The request> Copy out all of the data below with no alterations.

Data>
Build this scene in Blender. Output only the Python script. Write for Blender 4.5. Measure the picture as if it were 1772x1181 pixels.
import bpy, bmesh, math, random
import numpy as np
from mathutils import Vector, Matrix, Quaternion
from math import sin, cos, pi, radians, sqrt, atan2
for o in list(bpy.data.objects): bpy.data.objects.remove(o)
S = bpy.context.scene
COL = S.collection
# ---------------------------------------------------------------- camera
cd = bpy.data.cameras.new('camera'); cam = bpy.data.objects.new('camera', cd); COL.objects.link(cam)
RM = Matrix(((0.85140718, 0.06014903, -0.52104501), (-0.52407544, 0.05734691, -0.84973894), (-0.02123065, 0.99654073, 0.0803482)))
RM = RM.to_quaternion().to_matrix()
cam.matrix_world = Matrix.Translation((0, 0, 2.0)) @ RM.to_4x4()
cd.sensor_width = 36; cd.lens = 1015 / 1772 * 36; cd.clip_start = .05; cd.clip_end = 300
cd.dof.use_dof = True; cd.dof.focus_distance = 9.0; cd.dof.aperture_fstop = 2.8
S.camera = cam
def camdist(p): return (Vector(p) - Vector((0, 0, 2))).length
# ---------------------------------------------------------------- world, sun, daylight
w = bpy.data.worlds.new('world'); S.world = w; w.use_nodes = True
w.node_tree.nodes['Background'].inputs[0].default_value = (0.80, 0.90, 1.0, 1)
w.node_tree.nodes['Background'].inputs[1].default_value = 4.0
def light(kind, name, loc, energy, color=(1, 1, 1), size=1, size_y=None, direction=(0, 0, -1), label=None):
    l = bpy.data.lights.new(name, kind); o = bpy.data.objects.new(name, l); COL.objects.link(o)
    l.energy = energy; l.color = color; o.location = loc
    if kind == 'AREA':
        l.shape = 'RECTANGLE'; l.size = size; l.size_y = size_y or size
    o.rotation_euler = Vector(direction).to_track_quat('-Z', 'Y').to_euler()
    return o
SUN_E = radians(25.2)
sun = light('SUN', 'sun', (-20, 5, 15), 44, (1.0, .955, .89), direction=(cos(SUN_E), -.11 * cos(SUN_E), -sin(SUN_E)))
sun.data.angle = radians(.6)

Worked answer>
Build this scene in Blender. Output only the Python script. Write for Blender 4.5. Measure the picture as if it were 1772x1181 pixels.
import bpy, bmesh, math, random
import numpy as np
from mathutils import Vector, Matrix, Quaternion
from math import sin, cos, pi, radians, sqrt, atan2
for o in list(bpy.data.objects): bpy.data.objects.remove(o)
S = bpy.context.scene
COL = S.collection
# ---------------------------------------------------------------- camera
cd = bpy.data.cameras.new('camera'); cam = bpy.data.objects.new('camera', cd); COL.objects.link(cam)
RM = Matrix(((0.85140718, 0.06014903, -0.52104501), (-0.52407544, 0.05734691, -0.84973894), (-0.02123065, 0.99654073, 0.0803482)))
RM = RM.to_quaternion().to_matrix()
cam.matrix_world = Matrix.Translation((0, 0, 2.0)) @ RM.to_4x4()
cd.sensor_width = 36; cd.lens = 1015 / 1772 * 36; cd.clip_start = .05; cd.clip_end = 300
cd.dof.use_dof = True; cd.dof.focus_distance = 9.0; cd.dof.aperture_fstop = 2.8
S.camera = cam
def camdist(p): return (Vector(p) - Vector((0, 0, 2))).length
# ---------------------------------------------------------------- world, sun, daylight
w = bpy.data.worlds.new('world'); S.world = w; w.use_nodes = True
w.node_tree.nodes['Background'].inputs[0].default_value = (0.80, 0.90, 1.0, 1)
w.node_tree.nodes['Background'].inputs[1].default_value = 4.0
def light(kind, name, loc, energy, color=(1, 1, 1), size=1, size_y=None, direction=(0, 0, -1), label=None):
    l = bpy.data.lights.new(name, kind); o = bpy.data.objects.new(name, l); COL.objects.link(o)
    l.energy = energy; l.color = color; o.location = loc
    if kind == 'AREA':
        l.shape = 'RECTANGLE'; l.size = size; l.size_y = size_y or size
    o.rotation_euler = Vector(direction).to_track_quat('-Z', 'Y').to_euler()
    return o
SUN_E = radians(25.2)
sun = light('SUN', 'sun', (-20, 5, 15), 44, (1.0, .955, .89), direction=(cos(SUN_E), -.11 * cos(SUN_E), -sin(SUN_E)))
sun.data.angle = radians(.6)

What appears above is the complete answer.